Washington, who was a general practice attorney, was first elected to the Rockdale Board of Commissioners in 2016 and won re-election in 2020. She was admitted to the Georgia Bar in 2007.

According to the Supreme Court’s ruling, Washington initially hired an attorney to represent her in the disbarment proceedings. The attorney filed objections and initiated a “late defense” before the Review Board, but later withdrew. Washington filed no further objections.

The Disciplinary Review Board found that in March 2017 Washington was retained to represent a woman in a divorce case. Washington failed to file the divorce quickly, as requested by her client, and failed to file a request for a protective order, also requested by the client.
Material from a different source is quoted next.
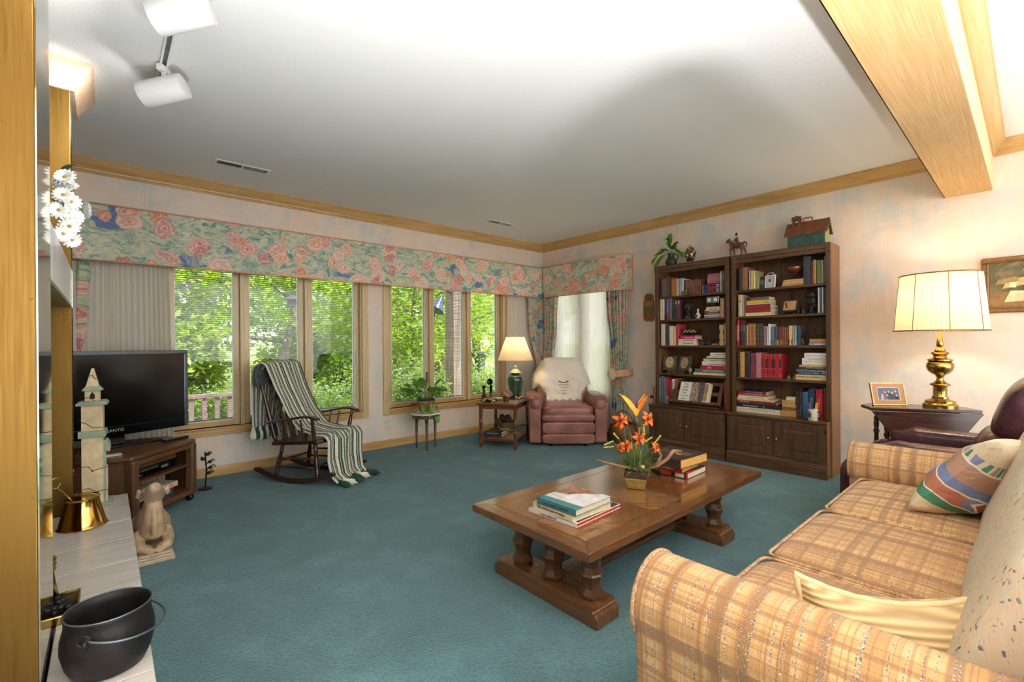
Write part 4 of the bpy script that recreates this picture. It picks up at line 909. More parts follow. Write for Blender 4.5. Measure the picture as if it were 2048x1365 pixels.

As a result, the client lost her health insurance coverage under her husband’s policy, was denied an equitable division of marital assets, denied alimony and required to pay her former husband $5,000 in attorney fees.

The court ruling further found that “Washington failed to keep her client advised of the status of the case, failed to respond to court notices, failed to exchange mandatory discovery, failed to attend the pretrial status conference, failed to provide the required domestic relations financial affidavit, failed to complete the consolidated pretrial order required by the court, failed to respond to requests from opposing counsel for this information, and failed to participate in a conference call with the court on the subject of outstanding discovery and the incomplete pretrial order. Eventually, the case was set for trial on Oct. 27, 2017, but neither Washington nor her client appeared for the court date. The trial court granted the divorce on terms which were very unfavorable to Washington’s client.”
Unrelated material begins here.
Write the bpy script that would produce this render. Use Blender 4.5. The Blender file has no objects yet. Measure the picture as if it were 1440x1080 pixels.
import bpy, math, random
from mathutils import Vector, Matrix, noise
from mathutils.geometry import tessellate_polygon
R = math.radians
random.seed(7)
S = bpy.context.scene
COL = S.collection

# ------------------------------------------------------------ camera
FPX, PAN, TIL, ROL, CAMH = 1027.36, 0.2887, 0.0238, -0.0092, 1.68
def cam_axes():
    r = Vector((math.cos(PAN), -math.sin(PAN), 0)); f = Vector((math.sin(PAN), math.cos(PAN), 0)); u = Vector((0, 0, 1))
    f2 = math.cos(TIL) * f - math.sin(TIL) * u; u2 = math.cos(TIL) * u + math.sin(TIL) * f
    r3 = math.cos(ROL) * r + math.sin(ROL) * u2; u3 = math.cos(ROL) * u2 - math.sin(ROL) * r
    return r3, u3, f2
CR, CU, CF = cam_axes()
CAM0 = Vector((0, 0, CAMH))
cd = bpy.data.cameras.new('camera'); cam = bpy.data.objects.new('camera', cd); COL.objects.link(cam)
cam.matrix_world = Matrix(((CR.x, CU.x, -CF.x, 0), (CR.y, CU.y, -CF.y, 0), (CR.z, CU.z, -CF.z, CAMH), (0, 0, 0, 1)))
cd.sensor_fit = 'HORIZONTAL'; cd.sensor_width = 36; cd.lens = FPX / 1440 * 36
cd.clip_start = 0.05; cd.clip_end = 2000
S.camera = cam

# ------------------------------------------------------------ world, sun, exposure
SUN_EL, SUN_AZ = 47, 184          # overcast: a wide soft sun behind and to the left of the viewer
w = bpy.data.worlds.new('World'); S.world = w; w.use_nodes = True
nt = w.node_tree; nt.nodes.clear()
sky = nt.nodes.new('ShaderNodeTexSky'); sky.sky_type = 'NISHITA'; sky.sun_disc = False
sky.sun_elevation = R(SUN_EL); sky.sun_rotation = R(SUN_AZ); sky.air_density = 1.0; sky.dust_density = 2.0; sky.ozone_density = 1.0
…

During this time, Washington’s client was unaware of the status of her divorce case and only learned of the ruling against her on the clerk’s website.

Washington attempted to amend the situation by filing a motion to reconsider the divorce judgement. That motion was denied.

Furthermore, she told her client and the court that she had been sick on the evening the trial notice was sent to her. However, the evidence showed that her client had found pictures of her on Facebook attending a sorority function the night she claimed to be sick.

The client ultimately was awarded a malpractice judgement of more than $50,000 against Washington, but the judgement has not been paid.

In a second instance of misconduct, Washington accepted a fee of $515 from a client who had been convicted of child molestation in 2011 and re-sentenced in 2015. Washington was asked to pursue an appeal of the new sentence. However, she stopped communicating with her client and his family and the deadline to file the appeal expired. Washington did not return the fee.

In the third case of misconduct, Washington was hired by a woman to file suit against a contractor for insufficient work on her bathroom. The client paid Washington a retainer of $3,000.

Washington subsequently failed to take any action on behalf of her client, and the woman eventually sent Washington a certified letter asking for a refund. Washington reportedly refused to accept the certified letter and did not return the money until after the Bar Association began its investigation.

A lawyer who has been disbarred must immediately stop practicing law and notify clients of the discipline. A disbarred lawyer may not practice law again without going through the entire Bar admissions process, including taking and passing the bar exam.